The first time I started to see “any” truth, was after one instance when I was physically abused for spraying some air freshener in my abusers’ bathroom and ended up staying at the mother of of a friend’s house for at least a week…it might have been two weeks. Instead of getting up the morning after the abuse and being treating as though “I” had done something wrong, as Kristina was, I was not abused a second time in that way, on that occasion. That gave me some distance to think and to “start” to see things for what they truly were.
In that particular abuse instance, I arrived home and walked through the front door and was confronted by one of my two abusers who came at me in a physically intimidating manner and screamed “Did you spray something in our bathroom?”. It is hard to explain to anyone who has not been hit how you know you are about to be hit.
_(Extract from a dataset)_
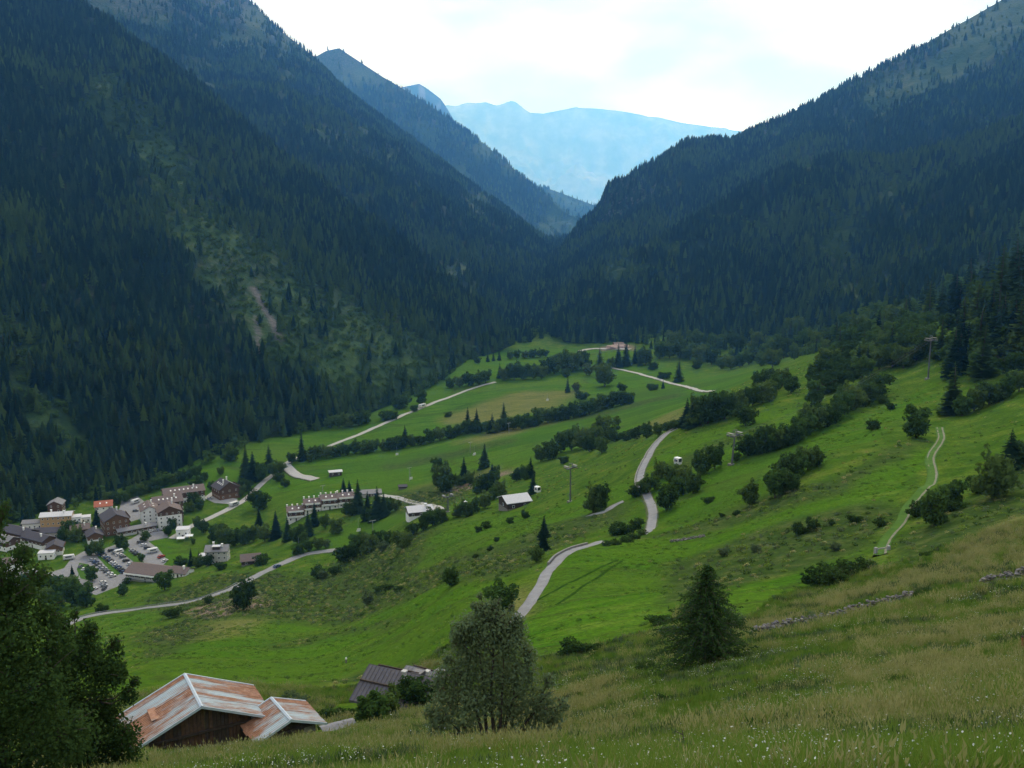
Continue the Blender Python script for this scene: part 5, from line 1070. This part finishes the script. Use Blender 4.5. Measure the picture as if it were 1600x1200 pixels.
# ------------------------------------------------------------------ smaller things on the slopes
g = hit(1378, 864); root = link('footpath_gate', None, None, g, .35); tag(root, 'pale concrete gate posts where the footpath starts', 'gate')
for x in (-1.35, 1.35): m = MB(); m.box(x - .22, x + .22, -.25, .25, -1.5, 1.15); m.build('post', M['pale_concrete'], root)
m = MB(); m.box(-1.3, 1.3, -.06, .06, .75, .95); m.build('bar', M['pale_concrete'], root)
# dry stone walls
n = NT('dry_stone'); M['dry_stone'] = n.pbr(n.ramp(n.rnd(), [(0, (.06, .056, .055)), (.5, (.11, .104, .10)), (1, (.19, .18, .17))]), .95)
n = NT('dry_stone_small'); M['dry_stone_small'] = n.pbr(n.ramp(n.noise(1.3, 3), [(.3, (.08, .078, .075)), (.5, (.16, .155, .15)), (.7, (.27, .26, .25))]), .95)
def rock(seed, size):
    r = random.Random(seed); bm = bmesh.new(); bmesh.ops.create_icosphere(bm, subdivisions=1, radius=1)
    for v_ in bm.verts: v_.co = Vector((v_.co.x * size[0] * r.uniform(.8, 1.15), v_.co.y * size[1] * r.uniform(.8, 1.15), v_.co.z * size[2] * r.uniform(.8, 1.15)))
    me = bpy.data.meshes.new('stone'); bm.to_mesh(me); bm.free(); me.materials.append(M['dry_stone']); return me
ROCKS = [rock(k, (.30, .22, .14)) for k in range(6)]
WALLS = []
def stone_wall(pix, label, hts=1.1):
    C = smooth_line([flat(hit(*p)) for p in pix], .36); o0 = Vector((C[0].x, C[0].y, gz(C[0].x, C[0].y))); root = link('dry_stone_wall', None, None, o0); tag(root, label, 'wall')
    V = []; F = []; r = random.Random(3); cnt = 0; WALLS.append(C)
    for i, p in enumerate(C):
        z0 = gz(p.x, p.y)
        for lv in range(4):
            for _ in range(2):
                q = Vector((p.x + r.uniform(-.45, .45), p.y + r.uniform(-.5, .5), z0 - .1 + lv * .27 * hts + r.uniform(-.08, .1))) - o0
                if lv >= 2 and cnt < 290:
                    cnt += 1; s_ = link('stone', ROCKS[r.randrange(6)], root, q); s_.rotation_euler = (r.uniform(-.4, .4), r.uniform(-.4, .4), r.random() * 6.28); k = r.uniform(.7, 1.25); s_.scale = (k, k, k)
                else:
                    me = ROCKS[r.randrange(6)]; b0 = len(V); k = r.uniform(.7, 1.2); R_ = Matrix.Rotation(r.random() * 6.28, 3, 'Z')
                    V += [tuple(q + R_ @ (v_.co * k)) for v_ in me.vertices]; F += [tuple(b0 + i_ for i_ in f.vertices) for f in me.polygons]
    me = bpy.data.meshes.new('small_stones'); me.from_pydata(V, [], F); me.materials.append(M['dry_stone_small']); tag(link('small_stones', me, root), kind='stuff')
stone_wall([(1180,992),(1240,980),(1300,968),(1360,952),(1422,936)], 'long dry stone wall crossing the dry grass of the right slope')
stone_wall([(1540,912),(1570,907),(1615,898)], 'short dry stone wall at the right edge of the slope', 1.0)
stone_wall([(1050,846),(1075,843),(1100,838)], 'tumbled brownish stone heap at the top of the mown field', .5)
p = hit(1597, 1022); root = link('fence_post', None, None, p, .3); tag(root, 'rusty reddish fence post at the right edge of the foreground', 'post')
tube_obj('shaft', [(0, 0, -.3), (-.02, 0, .5), (-.1, 0, 1.0)], [.05, .05, .045], M['roof_red'], root, 7); m = MB(); m.box(-.16, -.02, -.05, .05, .98, 1.05); m.build('cap', M['timber_dark'], root)
p = hit(541, 1036); root = link('marker_post', None, None, p); tag(root, 'small grey marker post with a pale top on the hay meadow', 'post')
tube_obj('shaft', [(0, 0, -.3), (0, 0, .9)], [.22, .16], M['stone'], root, 7); tube_obj('top', [(0, 0, .9), (0, 0, 1.25)], [.24, .1], M['trim_white'], root, 7)
# covered woodpile by the small barn
p = hit(528, 1146); p = at(528, 1144, 92); p.z = max(p.z, gz(p.x, p.y)); root = link('woodpile', None, None, p, .45); tag(root, 'pile of boards under pale grey sheeting beside the small barn', 'woodpile')
for k in range(5): m = MB(); m.box(-1.5 + .1 * k, 1.6 - .1 * k, -.6, .6, -.6 + k * .2, -.42 + k * .2); m.build('board_layer', M['timber'], root)
for k in range(3): m = MB(); m.prism([(-.8, .42 + .02 * k), (0, .62 + .02 * k), (.8, .40 + .02 * k), (.8, .44 + .02 * k), (0, .66 + .02 * k), (-.8, .46 + .02 * k)], -1.7 + k * 1.15, -.55 + k * 1.15, 0, 'x'); m.build('cover_sheet', M['roof_grey'], root)
# construction heap at the far end of the meadow
mat('earth_heap', (.24, .17, .14), (.36, .27, .23), .3)
p = hit(968, 543); bm = bmesh.new(); bmesh.ops.create_icosphere(bm, subdivisions=3, radius=1)
for v_ in bm.verts: v_.co = Vector((v_.co.x * 16, v_.co.y * 7, max(v_.co.z, -.2) * 4)) * (1 + .35 * mnoise.noise(v_.co * 2.3))
me = bpy.data.meshes.new('earth_heap'); bm.to_mesh(me); bm.free(); me.materials.append(M['earth_heap']); tag(link('earth_heap', me, None, p), 'pinkish bare earth heap at the far end of the meadow', 'heap')
# ------------------------------------------------------------------ the trees close to the camera
def big_tree(name, label, P, blobs, nleaf, lsize, matname, trunks, cat='tree', tr_r=.16):
    """blobs in metres relative to P; trunks: list of polylines in metres"""
    root = link(name, None, None, P); tag(root, label, cat)
    V = []; F = []
    for pl in trunks:
        tube(V, F, pl, [tr_r * (1 - .8 * i / (len(pl) - 1)) for i in range(len(pl))], 8)
    r = random.Random(4); tips = [b for b in blobs]
    for b in tips:                                         # a limb towards every leaf mass
        tr_ = min(trunks, key=lambda q: min((Vector(x) - Vector(b[:3])).length for x in q)); k = min(range(1, len(tr_)), key=lambda i: abs(tr_[i][2] - (b[2] - b[5])))
        a = Vector(tr_[k]); e = Vector(b[:3]); m_ = a.lerp(e, .5) + Vector((r.uniform(-.2, .2), r.uniform(-.2, .2), -.25)); tube(V, F, [tuple(a), tuple(m_), tuple(e)], [tr_r * .35, tr_r * .24, .015], 5)
        for _ in range(7):
            q = e + Vector((r.uniform(-1, 1) * b[3], r.uniform(-1, 1) * b[4], r.uniform(-.6, 1) * b[5])) * .95; mm = m_.lerp(e, .8); tube(V, F, [tuple(mm), tuple(mm.lerp(q, .6) + Vector((0, 0, .1))), tuple(q)], [.03, .02, .006], 4)
    me = bpy.data.meshes.new('trunk'); me.from_pydata(V, [], F); me.materials.append(M['bark']); link('trunk', me, root)
    link('crown', leaf_cloud('crown', len(label), blobs, nleaf, lsize, M[matname], .35), root)
    return root
foliage('near_leaf', (.028, .056, .016), (.036, .068, .019), (.045, .08, .024), .4, 1.6)
foliage('near_greygreen', (.09, .135, .062), (.108, .155, .074), (.125, .17, .086), .42, .9)
foliage('near_larch', (.026, .060, .016), (.034, .072, .018), (.04, .08, .02), .3, .8)
def blobs_px(P, L_, kk=.9):  # (u, v, radius px, vertical radius px, depth offset m)
    out = []
    for u, v, ru, rv, dy in L_:
        q = at(u, v, P.y + dy); s_ = depth(q) / FPX; out.append((q.x - P.x, q.y - P.y, q.z - P.z, ru * s_ * kk, ru * s_ * .9 * kk, rv * s_ * kk))
    return out
P = at(15, 1260, 36); P.z = gz(P.x, P.y) - .2
bl = blobs_px(P, [(-30,960,85,80,0),(20,1000,75,75,-.6),(-10,1080,110,80,.6),(50,1075,75,65,-1),(90,1010,34,40,0),(10,1170,120,80,0),(95,1150,70,60,-.8),(-60,880,60,70,.4),(5,905,36,50,-.3),(-15,830,28,40,0),(5,800,16,26,0),(35,870,22,30,.2),(60,900,26,26,-.4),(-90,1030,90,110,.5),(75,960,30,30,.4),(30,930,40,40,.2)])
big_tree('broadleaf_tree', 'large dark leafy tree filling the left edge of the foreground', P, bl, 30000, .09, 'near_leaf', [[(0,0,-1),(-.2,.1,2.5),(-.1,0,5),(-.4,.1,8)],[(.3,.2,-1),(1.0,.2,2.5),(1.4,0,4.5)]], tr_r=.2)
P = at(128, 1265, 42); P.z = gz(P.x, P.y) - .2
bl = blobs_px(P, [(126,1020,48,44,0),(86,1050,50,50,.4),(161,1050,36,44,-.4),(106,1100,66,55,0),(166,1110,36,40,.3),(61,1120,50,50,-.4),(126,1165,75,50,0),(191,1150,34,34,-.5),(96,980,26,30,.2),(141,985,20,22,0),(181,1010,16,22,.2),(201,1085,18,20,-.3),(211,1065,9,12,0),(191,1180,40,40,0),(181,1050,22,30,.3),(116,960,9,12,0)])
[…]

After decades of that fear, I call it ‘reading the tea leaves’. What do tea leaves have to do with being abused? Nothing. It is just what I call it…the instantaneous reading a victim of physical abuse does, of their abusers’ body language. When you are abused you have eyes on every part of your body.
I responded that I had sprayed some air freshener in their bathroom earlier.
My female abuser responded “the floor was sticky and I blamed your [male abuser]”. Moments later I was escaping being hit and tried to lock myself in a nearby bathroom. I was not fast enough. My female abuser slammed the bathroom door against my body, so I was pinned behind it and ordered my male abuser to “hold [me]there”. He responded with seething anger: “Don’t you worry. I will.”. I can still hear in my head right now, exactly how he sounded when he said that. After that my body was slammed with the door more times than I can count and my male abuser screamed if I ever did that again that “[he] would put me through a wall” and that “[he] would kill me”.
When they were eventually done and left, I locked the door and sat numb on the bathroom floor trying not to cry because I knew if I cried I would be hit again.
I eventually left the bathroom and slowly made my way up the staircase, that was located between the bathroom and the front door. When I reached the third step from the top, my female abuser appeared and screamed, “how dare you spray anything in our bathroom”. I prayed, not religiously, that I could get into my room without anything else starting so I walked really slowly by her, trying not to antagonize her in any way. I made it safely into my bedroom and locked the door, both locks.
At the end of the March 15, 2010 episode when Kristina is questioned in front of her parents and a family friend police officer and asked who abused her, she lies. She protects her abusive boyfriend and says it was someone else. I have never lied about my abusers. I just didn’t tell anyone for most of my life. The more you start to see the truth, the more you realize that protecting them was a mistake.
What I know for sure is…that if someone watched me watching this episode…they would see through my reaction to it and they would KNOW.